Use this process for automatic supplier check payments. The process begins with the generation of a payment proposal based on criteria such as payment date interval, currency, or suppliers to be covered. You can select specific invoices, include credit invoices, and use cash discounts. The selection can be made using a number of terms. You can also generate an empty proposal and enter invoices manually. Only authorized invoices can be selected. The payment proposal must be acknowledged and a payment order created with check as the payment method to begin the printing of checks. You can enter a check handling code at invoice entry. These codes are used when checks will be printed in a specific sort order according to priority. When the payment is matched with invoices, the invoices and the payment will be assigned with a unique ID and a matching date.
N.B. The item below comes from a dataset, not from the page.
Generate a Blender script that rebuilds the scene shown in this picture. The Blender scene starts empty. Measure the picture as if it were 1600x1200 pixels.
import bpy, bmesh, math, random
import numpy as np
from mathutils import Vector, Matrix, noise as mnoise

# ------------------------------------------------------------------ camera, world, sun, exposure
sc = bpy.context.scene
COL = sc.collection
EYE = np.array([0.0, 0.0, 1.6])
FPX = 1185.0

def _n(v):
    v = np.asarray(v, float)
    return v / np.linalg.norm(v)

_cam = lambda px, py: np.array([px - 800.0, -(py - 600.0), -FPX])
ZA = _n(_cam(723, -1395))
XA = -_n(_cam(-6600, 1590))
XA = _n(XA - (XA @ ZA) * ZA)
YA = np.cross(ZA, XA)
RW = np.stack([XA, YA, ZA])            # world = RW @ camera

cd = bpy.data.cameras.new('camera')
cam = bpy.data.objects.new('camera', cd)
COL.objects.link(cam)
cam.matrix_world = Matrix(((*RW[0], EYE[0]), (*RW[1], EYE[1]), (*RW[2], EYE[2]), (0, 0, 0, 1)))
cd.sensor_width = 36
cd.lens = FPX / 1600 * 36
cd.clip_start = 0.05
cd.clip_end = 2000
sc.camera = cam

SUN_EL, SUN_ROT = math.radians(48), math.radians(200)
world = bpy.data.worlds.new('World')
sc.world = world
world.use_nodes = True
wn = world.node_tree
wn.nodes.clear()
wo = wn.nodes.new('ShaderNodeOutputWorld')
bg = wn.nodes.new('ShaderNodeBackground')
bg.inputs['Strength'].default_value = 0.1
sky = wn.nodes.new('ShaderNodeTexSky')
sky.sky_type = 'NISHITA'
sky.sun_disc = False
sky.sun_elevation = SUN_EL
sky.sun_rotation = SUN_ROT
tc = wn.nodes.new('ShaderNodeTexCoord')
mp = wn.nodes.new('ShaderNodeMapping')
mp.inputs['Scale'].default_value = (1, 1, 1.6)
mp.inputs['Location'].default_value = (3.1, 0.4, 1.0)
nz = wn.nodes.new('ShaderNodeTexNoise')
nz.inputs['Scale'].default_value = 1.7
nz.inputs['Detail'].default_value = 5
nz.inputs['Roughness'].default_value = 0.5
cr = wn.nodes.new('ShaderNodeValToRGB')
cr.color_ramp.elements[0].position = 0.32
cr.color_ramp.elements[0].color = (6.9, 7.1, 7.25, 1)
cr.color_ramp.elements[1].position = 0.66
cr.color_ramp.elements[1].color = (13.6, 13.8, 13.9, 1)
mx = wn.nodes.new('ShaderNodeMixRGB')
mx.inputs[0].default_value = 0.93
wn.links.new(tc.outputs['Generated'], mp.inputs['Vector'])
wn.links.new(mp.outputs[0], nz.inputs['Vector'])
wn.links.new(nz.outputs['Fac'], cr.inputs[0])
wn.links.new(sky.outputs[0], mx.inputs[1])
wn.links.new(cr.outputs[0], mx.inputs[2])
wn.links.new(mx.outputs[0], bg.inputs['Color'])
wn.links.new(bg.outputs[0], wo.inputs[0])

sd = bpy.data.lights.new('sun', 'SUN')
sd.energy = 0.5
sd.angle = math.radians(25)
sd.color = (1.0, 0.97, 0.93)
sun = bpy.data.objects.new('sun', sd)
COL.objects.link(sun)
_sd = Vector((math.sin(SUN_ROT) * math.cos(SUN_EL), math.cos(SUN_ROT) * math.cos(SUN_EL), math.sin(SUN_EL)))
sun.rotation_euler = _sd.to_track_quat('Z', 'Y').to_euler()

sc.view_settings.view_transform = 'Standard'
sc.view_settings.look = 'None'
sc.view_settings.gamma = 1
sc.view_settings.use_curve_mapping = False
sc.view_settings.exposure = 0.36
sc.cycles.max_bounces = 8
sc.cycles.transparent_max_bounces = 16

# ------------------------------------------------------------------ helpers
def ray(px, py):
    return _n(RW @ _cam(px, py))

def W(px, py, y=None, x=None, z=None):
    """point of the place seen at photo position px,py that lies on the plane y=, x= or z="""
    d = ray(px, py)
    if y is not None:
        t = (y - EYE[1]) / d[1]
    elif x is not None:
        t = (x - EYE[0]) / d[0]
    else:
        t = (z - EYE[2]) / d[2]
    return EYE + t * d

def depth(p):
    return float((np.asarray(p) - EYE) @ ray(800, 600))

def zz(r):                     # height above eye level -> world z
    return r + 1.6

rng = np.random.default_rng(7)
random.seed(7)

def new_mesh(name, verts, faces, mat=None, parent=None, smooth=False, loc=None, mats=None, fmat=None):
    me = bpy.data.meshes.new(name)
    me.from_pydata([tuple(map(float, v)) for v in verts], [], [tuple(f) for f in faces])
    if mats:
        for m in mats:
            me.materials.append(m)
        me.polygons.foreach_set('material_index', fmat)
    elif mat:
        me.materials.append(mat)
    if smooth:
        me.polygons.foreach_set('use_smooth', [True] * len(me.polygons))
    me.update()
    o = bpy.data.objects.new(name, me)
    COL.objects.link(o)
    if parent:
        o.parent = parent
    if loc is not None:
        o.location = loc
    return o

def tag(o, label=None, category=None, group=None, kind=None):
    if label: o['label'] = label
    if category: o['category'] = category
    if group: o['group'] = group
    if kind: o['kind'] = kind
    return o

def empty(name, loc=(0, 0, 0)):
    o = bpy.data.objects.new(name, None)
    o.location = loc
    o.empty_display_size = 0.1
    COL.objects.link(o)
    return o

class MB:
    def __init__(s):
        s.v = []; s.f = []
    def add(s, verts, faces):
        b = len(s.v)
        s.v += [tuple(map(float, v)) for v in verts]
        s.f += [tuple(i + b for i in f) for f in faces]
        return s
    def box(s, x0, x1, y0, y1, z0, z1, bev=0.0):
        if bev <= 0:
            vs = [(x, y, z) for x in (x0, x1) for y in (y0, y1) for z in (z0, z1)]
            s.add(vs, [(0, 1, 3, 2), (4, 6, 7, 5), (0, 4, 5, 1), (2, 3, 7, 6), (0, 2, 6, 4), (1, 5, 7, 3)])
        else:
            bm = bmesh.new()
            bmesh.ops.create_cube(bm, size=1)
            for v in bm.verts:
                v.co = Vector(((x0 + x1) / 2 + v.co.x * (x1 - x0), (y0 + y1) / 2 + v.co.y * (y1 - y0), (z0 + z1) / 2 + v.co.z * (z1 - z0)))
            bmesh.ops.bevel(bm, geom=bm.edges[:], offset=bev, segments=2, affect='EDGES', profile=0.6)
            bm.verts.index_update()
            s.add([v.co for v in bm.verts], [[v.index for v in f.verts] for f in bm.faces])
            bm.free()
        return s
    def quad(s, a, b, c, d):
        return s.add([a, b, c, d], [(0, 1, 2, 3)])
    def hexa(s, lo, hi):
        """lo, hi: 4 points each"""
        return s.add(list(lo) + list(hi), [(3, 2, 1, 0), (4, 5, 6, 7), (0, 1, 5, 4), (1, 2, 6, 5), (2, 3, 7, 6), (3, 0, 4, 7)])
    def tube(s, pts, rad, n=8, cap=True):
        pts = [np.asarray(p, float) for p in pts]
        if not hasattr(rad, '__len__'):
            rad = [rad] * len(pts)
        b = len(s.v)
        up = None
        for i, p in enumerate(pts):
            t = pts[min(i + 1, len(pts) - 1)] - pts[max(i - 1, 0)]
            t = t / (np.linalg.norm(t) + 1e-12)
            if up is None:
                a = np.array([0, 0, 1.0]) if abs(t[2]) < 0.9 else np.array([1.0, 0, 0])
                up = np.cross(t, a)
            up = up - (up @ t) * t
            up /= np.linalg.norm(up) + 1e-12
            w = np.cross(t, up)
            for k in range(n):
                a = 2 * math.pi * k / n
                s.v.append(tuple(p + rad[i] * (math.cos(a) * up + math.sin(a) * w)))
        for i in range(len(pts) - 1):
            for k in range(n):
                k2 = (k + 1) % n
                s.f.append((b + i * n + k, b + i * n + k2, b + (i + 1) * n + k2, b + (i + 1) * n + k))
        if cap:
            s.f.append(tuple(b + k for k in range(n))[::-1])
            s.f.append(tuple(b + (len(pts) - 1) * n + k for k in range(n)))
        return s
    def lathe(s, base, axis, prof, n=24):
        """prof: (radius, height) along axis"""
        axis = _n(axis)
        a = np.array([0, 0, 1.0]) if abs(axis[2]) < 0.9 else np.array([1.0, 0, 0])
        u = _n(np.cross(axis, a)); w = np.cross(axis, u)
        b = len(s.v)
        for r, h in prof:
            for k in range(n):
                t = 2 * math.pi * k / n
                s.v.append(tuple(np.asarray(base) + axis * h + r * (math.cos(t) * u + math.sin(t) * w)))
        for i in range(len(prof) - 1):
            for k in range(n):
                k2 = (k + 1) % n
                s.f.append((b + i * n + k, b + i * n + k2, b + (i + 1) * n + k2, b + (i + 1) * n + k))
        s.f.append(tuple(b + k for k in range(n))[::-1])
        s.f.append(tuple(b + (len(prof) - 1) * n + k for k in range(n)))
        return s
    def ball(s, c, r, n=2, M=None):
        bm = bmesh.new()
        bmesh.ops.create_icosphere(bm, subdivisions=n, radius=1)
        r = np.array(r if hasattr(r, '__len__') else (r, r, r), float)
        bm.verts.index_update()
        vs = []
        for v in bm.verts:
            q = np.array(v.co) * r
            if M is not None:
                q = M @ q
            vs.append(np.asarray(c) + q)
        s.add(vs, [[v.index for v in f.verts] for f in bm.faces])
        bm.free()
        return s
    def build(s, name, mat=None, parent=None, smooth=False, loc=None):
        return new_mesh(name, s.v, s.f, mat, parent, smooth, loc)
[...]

Depending on how the basic data is set up in the Payment Documents window at entry, checks are considered as cashed at printout or posted on an interim account until confirmation is received from the financial institution, or payment institute, that the check has been cashed. When checks are printed, a voucher is generated with postings to accounts payable and, if used, to the transit account. The transit account is a temporary account to which checks are posted that are waiting to be cashed by the bank. When the checks are reported as cashed, another voucher is created that reverses the posting to the transit account and debits the cash account. Checks printed once can be reprinted. For payments made by check, the system creates a unique payment ID with a payment type of Check Payment.
You can specify the number of invoices to be printed on each check per payment occasion, the number of checks per payee per occasion, and any cancellation of the first check, i.e., the total of all check slips printed on the last check. This information should be specified before you start using the automatic supplier check payment function. The process handles functions for canceling printed checks, reprinting previously printed checks, and corrections of checks, e.g., those that were incorrectly cashed.
A function within the Check Payment process handles supplier offsets between debit and credit invoices, between payments on account and invoices, between payments in advance and invoices, and against parked payments. The offset process does not cause any cash flows in the cash accounts, and the total amount must always be zero.
Although each payment is always made by a single company, a payment proposal, payment order, file, document output, or acknowledgement for that company can include invoices and payments on account from other companies. Companies included in the payment must support payment methods used by the paying company. If specific payment instructions exist on an invoice, these are always used, no matter which values were set up as the defaults for the supplier for the company making the payment. Inter-company claims and debts are automatically created to cover the relation between the involved companies.
Note: Before you start entering information, check that Basic Data Required (BDR) has been set up as per instructions in Define Financials Basics, the Set up Basic Data Accounts Payable process.